В этом самом общем определении я предлагаю объединить все три ключевых термина. — государство, политическое и власть (многие другие теоретики этого не делают). Власть — это асимметричное практическое отношение вещей или людей, из которых одна (один, одни) обеспечивает это отношение, объединяет в нем другие вещи. Важно, что это отношение практическое, то есть возникает в действии, по поводу действия, и содержит потенциал действия.

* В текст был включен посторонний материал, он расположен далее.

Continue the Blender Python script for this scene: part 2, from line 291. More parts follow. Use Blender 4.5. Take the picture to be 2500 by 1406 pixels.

В пространстве можно передать эту идею как включение (так, по — русски слово «власть» может значить «облекать», обволакивать»[8], рус. власть — волость) или принадлежность: Россия имеет или не имеет власть над Чечней; я имею власть над NN — мне заранее известны его или ее поступки, он мой «с потрохами». В свое время полная власть над побежденным врагом, его ценными душевными качествами достигалась просто его съедением. Во времени власть предстает как порядок. Мы опять сталкиваемся с единицей: в качестве порядкового числительного она предшествует всем остальным. По — гречески власть — архе, начало. Ханна Арендт определяет политическое действие как способность начинать. Тот обладает властью, кто начинает действие и ведет за собой других, подает им пример. Не случайно одним из древнейших институтов власти является власть старейшин. Идея порядка находит свое выражение и в пространстве, в асимметрии вертикального измерения, в котором высота совпадает с властью, а униженность — с рабством. Старшинство и поглощение, когда — то реальные политические институты, теперь используются как мощные метафоры власти, которая все в меньшей степени основывается на возрасте или даже на территориальном контроле, но по — прежнему реализует их символически.

Политика и власть — это сфера идентификации и утверждения идентичности (лат. «idem» значит «один и тот же»): отождествления множества людей с одним или утверждения тождества одного человека самому себе (но всегда через сравнение с другими, борьбу с ними за власть). То есть среди множества общественных отношений политика затрагивает отношения взаимной идентификации людей. Вообще, людям свойственно отождествлять себя с ближним. Эти отношения накладываются на те материальные и практические отношения, которые существуют у людей между собой. Вообще, вопрос об идентичности, то есть собственно политический вопрос, можно легко проглядеть среди множества целей и проблем, которыми занимаются люди. У нас протекает труба, нам нужно заработать денег, мы хотим отдыхать на море — эти цели очевидны, сознательны — но раньше них встает вопрос, кто эти «мы»? Без «нас» некому будет мочить ноги, тратить деньги или загорать на солнце.

Отношения идентификации людей друг с другом носят амбивалентный характер. Как хорошо показал, развивая Гоббса и Гегеля, Рене Жирар, тот, с кем мы отождествляемся, становится не только идеалом, моделью, но и соперником, а иногда и смертельным врагом — потому что, если отождествление успешно, оказывается, что у нас есть двойник, узурпирующий наше «я».